• What the task requires:
Skip the pictures. Transcribe the rest of the data below without changing a word.

━━━━━━━━━━━━━━━━

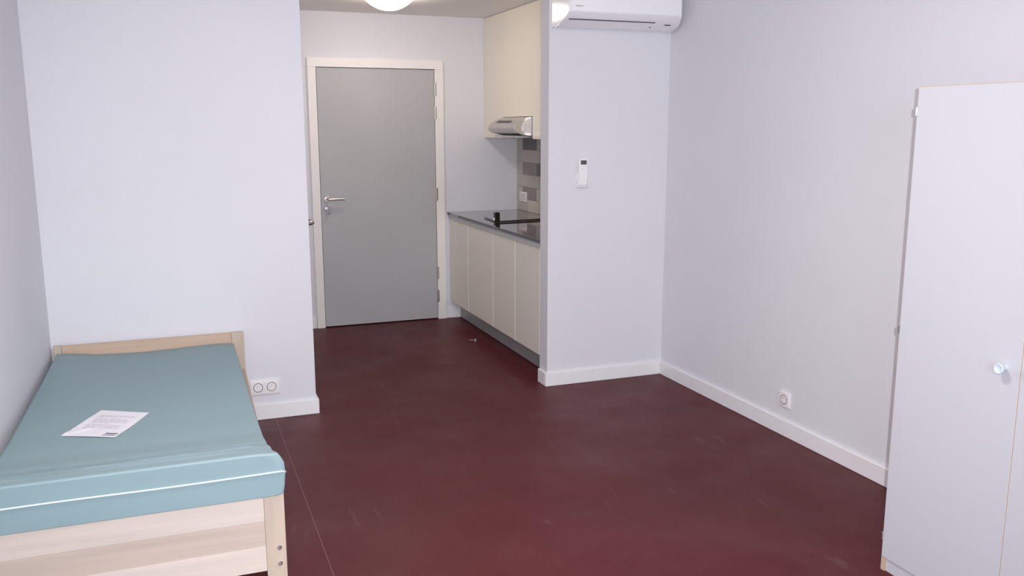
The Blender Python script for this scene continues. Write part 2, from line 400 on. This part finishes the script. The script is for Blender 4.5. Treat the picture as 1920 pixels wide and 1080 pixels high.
# worktop tap, spout swung towards the front edge
tp = thing('tap', 'black tap with long flat spout over the glossy black worktop', 'tap', (2.60, 6.05, ZWT))
b = nb(); lathe(b, [(0.028, 0.0), (0.028, 0.008), (0.021, 0.012), (0.021, 0.075), (0, 0.078)], (2.60, 6.05, ZWT), 'z', 20); obj('tap_base', b, M['black'], tp, True)
b = nb(); prism(b, [(2.195, 5.985), (2.60, 6.04), (2.60, 6.06), (2.195, 6.005)], 'z', 0.8875, 0.899, 0.002); obj('spout', b, M['blackbar'], tp)
b = nb(); prism(b, [(2.165, 5.972), (2.203, 5.977), (2.203, 6.018), (2.165, 6.013)], 'z', ZWT+0.0005, 0.963, 0.004); obj('spout_head', b, M['black'], tp)
b = nb(); bx(b, 2.158, 2.166, 5.982, 5.998, 0.905, 0.925, 0.002); obj('spray_button', b, M['chrome'], tp)
b = nb(); prism(b, [(2.185, 6.019), (2.20, 6.019), (2.215, 6.33), (2.205, 6.33)], 'z', 0.889, 0.894, 0.001); obj('lever', b, M['blackbar'], tp)

# ------------------------------------------------------------------ sockets
def socket(name, label, cx, cy, cz, wall, gang=1, group=None):
    """plate on a wall; wall 'y' faces -y, 'x' faces -x"""
    t = thing(name, label, 'socket', (cx, cy, cz-0.04), group)
    def place(bm):
        for v in bm.verts:
            p = v.co.copy()
            v.co = Vector((cx+p.x, cy+p.y, cz+p.z)) if wall == 'y' else Vector((cx+p.y, cy-p.x, cz+p.z))
        return bm
    W = 0.08+0.071*(gang-1)
    b = bx(nb(), -W/2, W/2, -0.011, 0.0, -0.04, 0.04, 0.003)
    obj('plate', place(b), M['plastic'], t, True)
    for g in range(gang):
        ox = (g-(gang-1)/2)*0.071
        b = nb(); lathe(b, [(0.025, -0.0125), (0.0225, -0.0125), (0.0215, -0.0115), (0.019, -0.0115)], (ox, 0, 0), 'y', 28)
        s = obj('socket_ring', place(b), M['plastic'], t, True)
        b = nb(); lathe(b, [(0.0205, -0.0105), (0.0205, -0.0114), (0.0, -0.0114)], (ox, 0, 0), 'y', 28)
        obj('socket_well', place(b), M['well'], s)
        b = nb()
        for dx in (-0.0095, 0.0095): lathe(b, [(0, -0.0122), (0.0034, -0.0122), (0.0034, -0.011)], (ox+dx, 0, 0), 'y', 12)
        obj('pin_hole', place(b), M['slot'], s)
        b = nb(); lathe(b, [(0, -0.018), (0.0028, -0.017), (0.0028, -0.011)], (ox, 0, 0.011), 'y', 12)
        obj('earth_pin', place(b), M['steel'], s, True)
    return t
socket('double_socket', 'white double wall socket beside the headboard of the bed', 0.4015, Y1-0.0001, 0.182, 'y', 2)
socket('wall_socket', 'single white wall socket low on the right-hand wall', XR-0.0001, 3.570, 0.192, 'x', 1)
socket('kitchen_socket', 'small white double socket on the kitchen backsplash tiles', XB-0.0086, 6.775, 1.005, 'x', 2)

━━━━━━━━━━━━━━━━

• Complete answer:
The Blender Python script for this scene continues. Write part 2, from line 400 on. This part finishes the script. The script is for Blender 4.5. Treat the picture as 1920 pixels wide and 1080 pixels high.
# worktop tap, spout swung towards the front edge
tp = thing('tap', 'black tap with long flat spout over the glossy black worktop', 'tap', (2.60, 6.05, ZWT))
b = nb(); lathe(b, [(0.028, 0.0), (0.028, 0.008), (0.021, 0.012), (0.021, 0.075), (0, 0.078)], (2.60, 6.05, ZWT), 'z', 20); obj('tap_base', b, M['black'], tp, True)
b = nb(); prism(b, [(2.195, 5.985), (2.60, 6.04), (2.60, 6.06), (2.195, 6.005)], 'z', 0.8875, 0.899, 0.002); obj('spout', b, M['blackbar'], tp)
b = nb(); prism(b, [(2.165, 5.972), (2.203, 5.977), (2.203, 6.018), (2.165, 6.013)], 'z', ZWT+0.0005, 0.963, 0.004); obj('spout_head', b, M['black'], tp)
b = nb(); bx(b, 2.158, 2.166, 5.982, 5.998, 0.905, 0.925, 0.002); obj('spray_button', b, M['chrome'], tp)
b = nb(); prism(b, [(2.185, 6.019), (2.20, 6.019), (2.215, 6.33), (2.205, 6.33)], 'z', 0.889, 0.894, 0.001); obj('lever', b, M['blackbar'], tp)

# ------------------------------------------------------------------ sockets
def socket(name, label, cx, cy, cz, wall, gang=1, group=None):
    """plate on a wall; wall 'y' faces -y, 'x' faces -x"""
    t = thing(name, label, 'socket', (cx, cy, cz-0.04), group)
    def place(bm):
        for v in bm.verts:
            p = v.co.copy()
            v.co = Vector((cx+p.x, cy+p.y, cz+p.z)) if wall == 'y' else Vector((cx+p.y, cy-p.x, cz+p.z))
        return bm
    W = 0.08+0.071*(gang-1)
    b = bx(nb(), -W/2, W/2, -0.011, 0.0, -0.04, 0.04, 0.003)
    obj('plate', place(b), M['plastic'], t, True)
    for g in range(gang):
        ox = (g-(gang-1)/2)*0.071
        b = nb(); lathe(b, [(0.025, -0.0125), (0.0225, -0.0125), (0.0215, -0.0115), (0.019, -0.0115)], (ox, 0, 0), 'y', 28)
        s = obj('socket_ring', place(b), M['plastic'], t, True)
        b = nb(); lathe(b, [(0.0205, -0.0105), (0.0205, -0.0114), (0.0, -0.0114)], (ox, 0, 0), 'y', 28)
        obj('socket_well', place(b), M['well'], s)
        b = nb()
        for dx in (-0.0095, 0.0095): lathe(b, [(0, -0.0122), (0.0034, -0.0122), (0.0034, -0.011)], (ox+dx, 0, 0), 'y', 12)
        obj('pin_hole', place(b), M['slot'], s)
        b = nb(); lathe(b, [(0, -0.018), (0.0028, -0.017), (0.0028, -0.011)], (ox, 0, 0.011), 'y', 12)
        obj('earth_pin', place(b), M['steel'], s, True)
    return t
socket('double_socket', 'white double wall socket beside the headboard of the bed', 0.4015, Y1-0.0001, 0.182, 'y', 2)
socket('wall_socket', 'single white wall socket low on the right-hand wall', XR-0.0001, 3.570, 0.192, 'x', 1)
socket('kitchen_socket', 'small white double socket on the kitchen backsplash tiles', XB-0.0086, 6.775, 1.005, 'x', 2)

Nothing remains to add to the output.